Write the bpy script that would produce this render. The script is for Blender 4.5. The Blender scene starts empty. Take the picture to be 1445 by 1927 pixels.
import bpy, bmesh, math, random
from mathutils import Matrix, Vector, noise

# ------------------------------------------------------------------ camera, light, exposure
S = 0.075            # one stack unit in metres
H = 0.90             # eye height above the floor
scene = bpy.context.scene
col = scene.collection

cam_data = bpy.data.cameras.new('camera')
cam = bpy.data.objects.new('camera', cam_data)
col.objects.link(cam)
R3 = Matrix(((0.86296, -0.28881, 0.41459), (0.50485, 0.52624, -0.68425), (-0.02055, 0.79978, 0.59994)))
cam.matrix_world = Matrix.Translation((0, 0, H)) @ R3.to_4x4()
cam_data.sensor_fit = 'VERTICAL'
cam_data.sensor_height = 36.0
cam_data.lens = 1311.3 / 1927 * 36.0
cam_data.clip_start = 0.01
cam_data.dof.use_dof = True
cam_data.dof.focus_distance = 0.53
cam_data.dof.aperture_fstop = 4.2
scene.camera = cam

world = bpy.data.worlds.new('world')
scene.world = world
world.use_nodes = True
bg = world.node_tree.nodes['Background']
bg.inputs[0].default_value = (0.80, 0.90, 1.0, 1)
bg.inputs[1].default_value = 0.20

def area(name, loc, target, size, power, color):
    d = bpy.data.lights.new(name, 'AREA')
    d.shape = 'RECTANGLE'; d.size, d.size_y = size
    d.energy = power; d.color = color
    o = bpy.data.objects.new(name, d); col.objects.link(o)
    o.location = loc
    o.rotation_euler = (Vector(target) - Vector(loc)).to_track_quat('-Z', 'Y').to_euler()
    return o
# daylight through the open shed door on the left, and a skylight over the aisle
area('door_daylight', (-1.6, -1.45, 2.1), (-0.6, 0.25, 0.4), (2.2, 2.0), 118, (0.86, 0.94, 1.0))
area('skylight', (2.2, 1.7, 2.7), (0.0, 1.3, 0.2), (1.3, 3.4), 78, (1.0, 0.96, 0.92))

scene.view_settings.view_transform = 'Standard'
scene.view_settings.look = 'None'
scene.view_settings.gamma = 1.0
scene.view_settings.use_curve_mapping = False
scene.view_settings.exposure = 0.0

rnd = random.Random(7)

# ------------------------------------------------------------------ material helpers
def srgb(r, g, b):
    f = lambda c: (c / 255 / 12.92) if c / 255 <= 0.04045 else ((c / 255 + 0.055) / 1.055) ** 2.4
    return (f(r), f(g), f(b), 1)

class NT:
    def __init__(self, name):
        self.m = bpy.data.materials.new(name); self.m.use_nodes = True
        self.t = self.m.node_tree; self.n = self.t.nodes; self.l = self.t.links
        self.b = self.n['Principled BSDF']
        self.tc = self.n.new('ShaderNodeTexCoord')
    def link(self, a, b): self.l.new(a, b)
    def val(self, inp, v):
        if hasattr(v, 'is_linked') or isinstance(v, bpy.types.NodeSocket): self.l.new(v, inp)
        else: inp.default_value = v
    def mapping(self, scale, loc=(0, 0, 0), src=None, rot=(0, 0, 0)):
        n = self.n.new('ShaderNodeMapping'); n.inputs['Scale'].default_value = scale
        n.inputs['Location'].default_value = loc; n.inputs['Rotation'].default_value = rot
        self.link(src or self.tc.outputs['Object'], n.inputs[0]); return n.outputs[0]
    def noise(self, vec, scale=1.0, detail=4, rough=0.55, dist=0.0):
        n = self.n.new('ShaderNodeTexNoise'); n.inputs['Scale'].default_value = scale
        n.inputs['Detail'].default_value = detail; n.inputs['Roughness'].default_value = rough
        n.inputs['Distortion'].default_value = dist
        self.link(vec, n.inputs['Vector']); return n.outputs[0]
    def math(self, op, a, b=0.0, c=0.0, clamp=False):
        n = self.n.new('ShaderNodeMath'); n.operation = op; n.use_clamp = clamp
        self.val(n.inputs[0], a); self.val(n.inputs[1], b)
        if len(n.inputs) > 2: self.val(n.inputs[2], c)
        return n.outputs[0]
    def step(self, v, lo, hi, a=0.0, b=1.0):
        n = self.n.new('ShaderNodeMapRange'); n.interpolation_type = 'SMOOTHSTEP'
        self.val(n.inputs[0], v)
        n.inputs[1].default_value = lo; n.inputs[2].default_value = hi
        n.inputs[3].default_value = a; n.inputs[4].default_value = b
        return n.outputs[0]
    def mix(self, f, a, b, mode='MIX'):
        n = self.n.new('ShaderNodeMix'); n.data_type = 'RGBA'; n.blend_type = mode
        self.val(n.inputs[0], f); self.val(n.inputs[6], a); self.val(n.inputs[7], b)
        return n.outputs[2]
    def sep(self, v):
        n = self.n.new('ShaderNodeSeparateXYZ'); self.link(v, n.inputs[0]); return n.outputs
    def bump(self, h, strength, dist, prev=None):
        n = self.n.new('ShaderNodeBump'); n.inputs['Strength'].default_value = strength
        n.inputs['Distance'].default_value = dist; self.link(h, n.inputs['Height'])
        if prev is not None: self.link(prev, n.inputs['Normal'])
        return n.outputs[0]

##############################

- The request: Write out, unaltered, the lines from the opening of the listing through the line that includes "col = scene.collection".

- Final answer:
Write the bpy script that would produce this render. The script is for Blender 4.5. The Blender scene starts empty. Take the picture to be 1445 by 1927 pixels.
import bpy, bmesh, math, random
from mathutils import Matrix, Vector, noise

# ------------------------------------------------------------------ camera, light, exposure
S = 0.075            # one stack unit in metres
H = 0.90             # eye height above the floor
scene = bpy.context.scene
col = scene.collection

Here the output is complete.